All this talk of sacking this player and that and getting rid of the board of the selecters and the batting coach and the team mascot and the kid who serves lemonade in the dressing room is only so much knee jerk reacting that can only have the short term effect of having everyone feel good about themselves that "something is being done".

Which in the long term creates a disaster. You give the captaincy to someone who can take us forward from this point, and who understands that he has the job until someone else emerges to take the team back up to the top level.

Who is that player? You tell me, I've been living in Italy for the past 10 years so I'm fucked if I know.

Clytie said...

Nice to meet a fellow Greg Chappell devotee. ;)

I had no interest in cricket until one day I walked past the TV and saw this guy walking through a gate. He looked incredibly focussed and determined.

I stopped and watched. He walked onto the field, with every step looking more nervous but like one of those unstoppable forces you see mentioned. I think his shirt was buttoned up past his throat, and he couldn't breathe, but boy, was he going to make things happen!

"Happen where?" I wondered, and sat down to watch Greg Chappell make a century in his first innings. I was hooked.

In later years, Steve Waugh's batting also gave me moments of pure joy. Do we have anyone who can grow like this? Do we make it possible?

Or is it now just an unthinking game of hit and miss, for the huge endorsements and advertizing?

Anonymous said...

So, we're looking for the new Allan Border - someone to do the thankless task of leading a pretty average Oz cricket team, until a new messiah is uncovered.

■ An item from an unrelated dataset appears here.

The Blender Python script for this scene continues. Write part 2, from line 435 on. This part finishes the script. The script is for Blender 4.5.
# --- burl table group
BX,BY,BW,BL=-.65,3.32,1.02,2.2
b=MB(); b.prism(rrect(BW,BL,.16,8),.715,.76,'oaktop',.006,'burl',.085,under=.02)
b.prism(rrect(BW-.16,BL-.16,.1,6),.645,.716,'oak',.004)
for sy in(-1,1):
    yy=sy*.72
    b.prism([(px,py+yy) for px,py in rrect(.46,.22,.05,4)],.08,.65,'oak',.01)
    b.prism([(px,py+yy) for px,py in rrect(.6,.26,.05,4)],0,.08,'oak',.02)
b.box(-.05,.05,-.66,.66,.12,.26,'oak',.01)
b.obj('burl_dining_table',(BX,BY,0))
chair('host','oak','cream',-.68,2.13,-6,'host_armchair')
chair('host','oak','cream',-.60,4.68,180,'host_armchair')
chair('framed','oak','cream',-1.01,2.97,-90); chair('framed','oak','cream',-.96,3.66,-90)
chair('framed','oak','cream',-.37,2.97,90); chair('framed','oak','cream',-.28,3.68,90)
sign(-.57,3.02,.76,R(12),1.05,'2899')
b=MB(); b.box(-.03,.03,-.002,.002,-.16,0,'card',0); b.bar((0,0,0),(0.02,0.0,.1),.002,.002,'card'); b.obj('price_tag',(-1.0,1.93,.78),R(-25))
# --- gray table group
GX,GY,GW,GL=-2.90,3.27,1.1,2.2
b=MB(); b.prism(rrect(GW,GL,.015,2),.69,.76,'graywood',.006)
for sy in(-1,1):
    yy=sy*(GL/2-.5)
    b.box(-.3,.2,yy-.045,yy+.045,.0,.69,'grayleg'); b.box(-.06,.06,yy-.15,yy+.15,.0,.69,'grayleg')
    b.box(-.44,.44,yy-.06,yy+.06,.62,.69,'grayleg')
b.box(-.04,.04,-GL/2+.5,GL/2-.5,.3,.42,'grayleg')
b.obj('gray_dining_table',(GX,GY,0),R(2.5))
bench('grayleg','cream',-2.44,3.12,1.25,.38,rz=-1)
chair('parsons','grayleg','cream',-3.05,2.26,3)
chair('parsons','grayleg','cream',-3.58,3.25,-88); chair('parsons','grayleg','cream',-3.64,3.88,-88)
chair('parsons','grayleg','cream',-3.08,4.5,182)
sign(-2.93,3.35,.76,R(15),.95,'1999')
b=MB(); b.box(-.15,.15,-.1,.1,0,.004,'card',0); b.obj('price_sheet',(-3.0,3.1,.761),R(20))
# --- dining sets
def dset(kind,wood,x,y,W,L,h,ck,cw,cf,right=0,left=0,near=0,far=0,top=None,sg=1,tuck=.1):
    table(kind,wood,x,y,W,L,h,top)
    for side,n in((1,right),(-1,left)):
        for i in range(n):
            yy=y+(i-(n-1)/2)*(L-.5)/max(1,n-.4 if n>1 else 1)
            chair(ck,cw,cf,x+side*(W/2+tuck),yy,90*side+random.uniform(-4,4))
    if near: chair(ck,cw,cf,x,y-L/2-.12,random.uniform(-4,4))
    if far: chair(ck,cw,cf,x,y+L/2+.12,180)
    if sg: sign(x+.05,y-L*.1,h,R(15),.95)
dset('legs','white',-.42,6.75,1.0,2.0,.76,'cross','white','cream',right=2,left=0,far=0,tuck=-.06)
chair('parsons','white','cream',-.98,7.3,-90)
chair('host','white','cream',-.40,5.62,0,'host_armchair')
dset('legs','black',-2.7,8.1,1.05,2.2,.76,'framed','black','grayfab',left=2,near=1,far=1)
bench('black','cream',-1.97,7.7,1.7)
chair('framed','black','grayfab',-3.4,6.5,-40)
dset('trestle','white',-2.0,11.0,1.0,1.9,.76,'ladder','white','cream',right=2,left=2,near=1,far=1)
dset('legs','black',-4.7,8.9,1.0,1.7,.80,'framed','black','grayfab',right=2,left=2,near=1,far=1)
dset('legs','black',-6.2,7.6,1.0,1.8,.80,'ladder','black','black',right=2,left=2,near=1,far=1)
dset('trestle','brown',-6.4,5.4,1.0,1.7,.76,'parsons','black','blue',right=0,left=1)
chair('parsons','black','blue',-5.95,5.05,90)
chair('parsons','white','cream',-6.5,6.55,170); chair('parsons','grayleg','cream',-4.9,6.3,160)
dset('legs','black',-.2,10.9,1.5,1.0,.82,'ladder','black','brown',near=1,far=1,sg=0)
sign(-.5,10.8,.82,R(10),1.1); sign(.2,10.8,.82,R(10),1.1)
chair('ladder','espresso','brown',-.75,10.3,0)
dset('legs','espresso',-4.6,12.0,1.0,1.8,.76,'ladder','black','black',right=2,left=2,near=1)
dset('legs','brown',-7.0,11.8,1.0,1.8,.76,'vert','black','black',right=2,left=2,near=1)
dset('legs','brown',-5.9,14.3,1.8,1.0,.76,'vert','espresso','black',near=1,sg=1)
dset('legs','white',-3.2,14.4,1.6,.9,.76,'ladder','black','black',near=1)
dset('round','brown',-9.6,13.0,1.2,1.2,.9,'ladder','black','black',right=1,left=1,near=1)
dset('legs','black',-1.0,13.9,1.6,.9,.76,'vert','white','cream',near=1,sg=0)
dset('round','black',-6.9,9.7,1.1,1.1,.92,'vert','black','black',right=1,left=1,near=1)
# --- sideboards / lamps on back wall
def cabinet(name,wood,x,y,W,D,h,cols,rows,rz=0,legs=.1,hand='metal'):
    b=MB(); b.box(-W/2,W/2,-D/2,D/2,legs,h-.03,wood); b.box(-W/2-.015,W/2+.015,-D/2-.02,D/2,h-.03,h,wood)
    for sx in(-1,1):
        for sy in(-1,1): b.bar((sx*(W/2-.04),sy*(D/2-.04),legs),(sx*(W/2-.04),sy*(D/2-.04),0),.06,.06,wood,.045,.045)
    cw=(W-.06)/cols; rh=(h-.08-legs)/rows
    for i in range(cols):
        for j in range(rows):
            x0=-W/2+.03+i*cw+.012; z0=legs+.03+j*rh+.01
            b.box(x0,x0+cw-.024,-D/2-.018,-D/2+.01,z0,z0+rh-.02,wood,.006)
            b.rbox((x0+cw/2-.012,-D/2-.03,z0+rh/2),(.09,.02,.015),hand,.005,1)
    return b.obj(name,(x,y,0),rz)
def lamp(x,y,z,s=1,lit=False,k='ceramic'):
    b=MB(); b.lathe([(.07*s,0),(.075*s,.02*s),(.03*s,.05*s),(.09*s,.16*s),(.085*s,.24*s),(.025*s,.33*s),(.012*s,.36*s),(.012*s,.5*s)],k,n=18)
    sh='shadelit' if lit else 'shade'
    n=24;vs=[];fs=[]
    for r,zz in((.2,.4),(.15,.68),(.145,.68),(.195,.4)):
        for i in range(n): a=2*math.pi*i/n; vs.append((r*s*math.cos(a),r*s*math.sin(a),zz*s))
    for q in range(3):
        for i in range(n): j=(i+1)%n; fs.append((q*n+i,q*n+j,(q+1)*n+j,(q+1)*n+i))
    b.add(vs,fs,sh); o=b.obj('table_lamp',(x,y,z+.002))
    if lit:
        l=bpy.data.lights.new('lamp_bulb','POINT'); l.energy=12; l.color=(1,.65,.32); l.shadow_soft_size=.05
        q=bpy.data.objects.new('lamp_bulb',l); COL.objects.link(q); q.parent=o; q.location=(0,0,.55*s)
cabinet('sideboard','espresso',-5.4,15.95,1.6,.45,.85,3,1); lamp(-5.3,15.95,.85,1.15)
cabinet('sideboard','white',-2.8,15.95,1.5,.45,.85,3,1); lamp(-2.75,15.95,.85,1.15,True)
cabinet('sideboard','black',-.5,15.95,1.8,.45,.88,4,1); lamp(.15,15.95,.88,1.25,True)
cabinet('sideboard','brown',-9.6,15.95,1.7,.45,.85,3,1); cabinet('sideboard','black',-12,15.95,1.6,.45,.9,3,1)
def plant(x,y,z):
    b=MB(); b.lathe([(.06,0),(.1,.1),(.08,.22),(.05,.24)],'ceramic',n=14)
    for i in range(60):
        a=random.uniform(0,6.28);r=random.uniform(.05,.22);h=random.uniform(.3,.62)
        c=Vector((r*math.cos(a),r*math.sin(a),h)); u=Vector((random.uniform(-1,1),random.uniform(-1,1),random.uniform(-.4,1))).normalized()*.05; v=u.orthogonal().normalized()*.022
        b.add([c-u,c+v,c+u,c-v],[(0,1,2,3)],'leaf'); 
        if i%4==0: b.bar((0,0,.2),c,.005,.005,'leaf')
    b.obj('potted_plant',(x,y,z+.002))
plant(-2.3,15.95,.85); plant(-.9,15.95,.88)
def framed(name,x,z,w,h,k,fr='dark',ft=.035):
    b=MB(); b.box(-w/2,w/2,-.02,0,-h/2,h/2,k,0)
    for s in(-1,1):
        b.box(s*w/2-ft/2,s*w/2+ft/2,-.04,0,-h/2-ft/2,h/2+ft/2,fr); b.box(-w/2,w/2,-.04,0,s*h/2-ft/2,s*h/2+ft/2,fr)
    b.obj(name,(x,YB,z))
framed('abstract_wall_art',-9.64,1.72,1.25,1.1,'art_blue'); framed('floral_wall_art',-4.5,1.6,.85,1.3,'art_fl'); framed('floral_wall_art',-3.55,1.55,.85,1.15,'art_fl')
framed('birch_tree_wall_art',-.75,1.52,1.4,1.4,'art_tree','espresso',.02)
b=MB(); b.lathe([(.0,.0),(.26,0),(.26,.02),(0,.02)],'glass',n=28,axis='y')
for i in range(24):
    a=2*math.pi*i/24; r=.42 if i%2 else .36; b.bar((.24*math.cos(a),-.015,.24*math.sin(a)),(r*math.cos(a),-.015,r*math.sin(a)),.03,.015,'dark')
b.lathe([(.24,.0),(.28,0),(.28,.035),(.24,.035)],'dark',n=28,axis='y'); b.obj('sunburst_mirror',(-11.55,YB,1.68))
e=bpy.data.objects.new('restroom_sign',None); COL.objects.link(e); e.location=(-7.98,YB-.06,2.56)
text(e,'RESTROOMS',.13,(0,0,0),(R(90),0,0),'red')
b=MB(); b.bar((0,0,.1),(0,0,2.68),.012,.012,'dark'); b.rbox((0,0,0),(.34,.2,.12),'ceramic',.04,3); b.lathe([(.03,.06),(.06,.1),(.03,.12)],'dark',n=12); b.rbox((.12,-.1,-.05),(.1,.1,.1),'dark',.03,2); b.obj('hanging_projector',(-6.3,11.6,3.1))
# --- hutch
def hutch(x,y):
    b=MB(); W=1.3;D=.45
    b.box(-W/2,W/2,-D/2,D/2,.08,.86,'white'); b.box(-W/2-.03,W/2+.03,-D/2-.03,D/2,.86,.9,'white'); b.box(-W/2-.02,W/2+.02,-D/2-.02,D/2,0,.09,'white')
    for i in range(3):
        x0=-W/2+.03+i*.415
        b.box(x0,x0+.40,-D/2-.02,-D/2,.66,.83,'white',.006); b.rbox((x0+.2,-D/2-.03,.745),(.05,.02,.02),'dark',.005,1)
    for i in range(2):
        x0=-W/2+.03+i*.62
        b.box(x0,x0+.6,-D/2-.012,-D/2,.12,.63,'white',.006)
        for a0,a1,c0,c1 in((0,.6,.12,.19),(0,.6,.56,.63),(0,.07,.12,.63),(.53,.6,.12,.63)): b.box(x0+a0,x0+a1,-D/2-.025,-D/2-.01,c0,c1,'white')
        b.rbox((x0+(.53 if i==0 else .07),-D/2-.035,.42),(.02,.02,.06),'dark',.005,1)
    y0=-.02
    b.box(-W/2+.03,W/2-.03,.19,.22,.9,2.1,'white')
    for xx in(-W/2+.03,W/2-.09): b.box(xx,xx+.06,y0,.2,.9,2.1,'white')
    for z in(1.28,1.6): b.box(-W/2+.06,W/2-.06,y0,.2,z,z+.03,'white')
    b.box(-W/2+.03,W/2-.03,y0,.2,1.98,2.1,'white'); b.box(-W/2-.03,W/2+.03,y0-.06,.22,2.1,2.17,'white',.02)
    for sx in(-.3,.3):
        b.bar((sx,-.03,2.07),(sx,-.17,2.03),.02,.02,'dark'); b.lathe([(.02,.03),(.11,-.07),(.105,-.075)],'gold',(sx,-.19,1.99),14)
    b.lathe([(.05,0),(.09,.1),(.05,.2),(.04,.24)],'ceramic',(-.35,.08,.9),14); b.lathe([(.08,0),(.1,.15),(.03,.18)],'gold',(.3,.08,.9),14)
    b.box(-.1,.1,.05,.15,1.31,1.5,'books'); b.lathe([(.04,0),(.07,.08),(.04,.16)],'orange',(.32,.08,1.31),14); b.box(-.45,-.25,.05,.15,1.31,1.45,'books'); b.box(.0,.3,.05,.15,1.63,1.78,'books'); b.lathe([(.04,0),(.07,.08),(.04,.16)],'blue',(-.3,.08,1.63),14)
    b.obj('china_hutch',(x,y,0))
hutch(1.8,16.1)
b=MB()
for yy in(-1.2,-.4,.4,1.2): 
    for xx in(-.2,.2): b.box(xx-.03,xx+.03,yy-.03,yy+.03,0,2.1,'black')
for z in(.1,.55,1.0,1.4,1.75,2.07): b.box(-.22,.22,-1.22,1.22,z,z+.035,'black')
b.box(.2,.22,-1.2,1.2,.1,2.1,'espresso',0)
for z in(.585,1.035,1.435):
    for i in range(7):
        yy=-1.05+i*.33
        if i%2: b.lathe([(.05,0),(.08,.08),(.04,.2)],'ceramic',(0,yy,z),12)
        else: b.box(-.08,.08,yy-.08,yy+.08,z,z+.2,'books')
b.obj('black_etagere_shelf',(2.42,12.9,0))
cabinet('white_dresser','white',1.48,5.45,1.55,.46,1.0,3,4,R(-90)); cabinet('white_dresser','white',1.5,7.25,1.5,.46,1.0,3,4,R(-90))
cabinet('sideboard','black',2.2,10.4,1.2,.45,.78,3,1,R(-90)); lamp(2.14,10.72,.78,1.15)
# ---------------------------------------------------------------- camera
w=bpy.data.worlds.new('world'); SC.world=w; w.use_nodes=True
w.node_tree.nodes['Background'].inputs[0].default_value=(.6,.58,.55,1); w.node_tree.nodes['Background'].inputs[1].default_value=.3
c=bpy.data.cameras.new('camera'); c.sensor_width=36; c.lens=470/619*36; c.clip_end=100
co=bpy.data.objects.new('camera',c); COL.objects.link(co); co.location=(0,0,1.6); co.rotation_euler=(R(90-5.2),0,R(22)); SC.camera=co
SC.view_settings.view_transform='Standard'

IMHO, we've had a patched up team performing beyond expectations for a few years now. Think unexpected series win in SA, etc. As poor as the batting has been this time, its the bowling where the cupboard is most bare.

Anonymous said...

English cricket was a mess for decades because in became a little club. They seem to have gotten over it. Australia now has the problem.

If you love watching Australia win your in for a decade of pain (unless someone has the power to put a rocket through the cosy little group from the management down).